Common Myths about interpreting CAT results

This is not a post on normalization or some other specialized aspect of the CAT scorecard. I want to focus on the common traps students fall into while interpreting their scores.

Myth 1: My job cost me 5 percentile points

This needs to be thrown out of the window. Of the 2000 or so guys who get more than 99th percentile, probably 1950+ would be in final year college or be employed somewhere. Quit telling yourself that the present job was a stumbling block. One of my students who cracked CAT took a mock CAT every Sunday for something like 25 Sundays in a row. Another knew that mock-taking had been the issue in CAT N, and so took more than 40 mocks for CAT N + 1. Both were gainfully employed in challenging jobs. You have got to do what you have got to do.

Myth 2: I went from 45th percentile to 75th percentile, next step 95.

This percentile malarkey causes an illusion. 75th percentile suggests that you are three-fourths of the way to a fantastic score. This is absurd. 75th percentile actually means that there are roughly 50,000 people ahead of you. That is 5 followed by 4 zeroes. Our Country probably has about 12 thousand decent MBA seats, there are more than 4 times that number of students ahead of you in the queue.

Myth 3: I got 75th percentile with limited preparation, a few tweaks and I am off to the 98th.

The guy who gets 98th percentile gets roughly twice the number of marks as the guy who gets 75th percentile. So, you have to double your performance to reach a point where there are merely 4000 people ahead of you. A great many students at the 75-80 range think a few tweaks here and there can get you to fly. This is likely not true. Chances are some of the fundamentals are weak and there is perhaps a need to build from basics. Now, there will always be a quite a few guys who are very capable of nailing 98th percentile but ended up with a 75 this time around. Of course, there will be, this is not a fool-proof mechanism. But if you have got 75th percentile, the better strategy would be to start over assuming you have a large fundamental and practice gap to bridge.

Myth 4: Acads are preventing people from getting great calls

This is the most ridiculous of the bunch. IIM ABC have about 200 general category seats, they each call about 600 general category aspirants for interviews. 600 is roughly 0.3 percent of the total test-takers’ number. Or, 99.7 percentile is the par score to get a call.
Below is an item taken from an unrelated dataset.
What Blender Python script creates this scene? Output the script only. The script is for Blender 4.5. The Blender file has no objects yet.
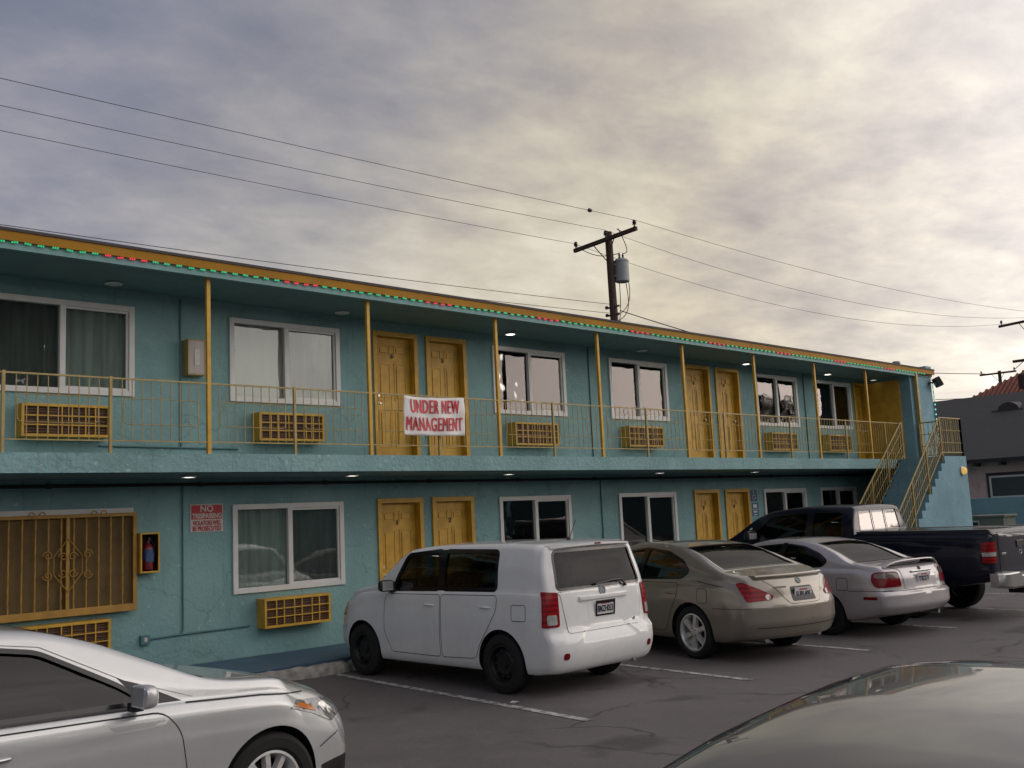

Now, due to some oddities, this par percentile might drop to 99.65 but it is unlikely to be much lower than that. If you know some n guys who have got 99.5 and not been shortlisted by ABC, that is because their CAT score is not good enough and not because of poor academic record. If you get 99.75+ and then miss out on a call, then you have a reason to crib. Else you are just looking to get the excuses in early.

Myth 5: With limited preparation, I got ___, with full preparation I will easily get 98th percentile

If you were in final year college and did not find time to prepare, what gives you the confidence that you will squeeze out the time to prepare when you are working. Real-life decisions are always better if we choose real-life data points. Set ambitious targets for effort, but do not make fanciful assumptions at step 1.

Sorry to raise a less-than-optimistic tone during the preparation planning cycle. I think it is very vital to know some harsh truths before you go on a journey.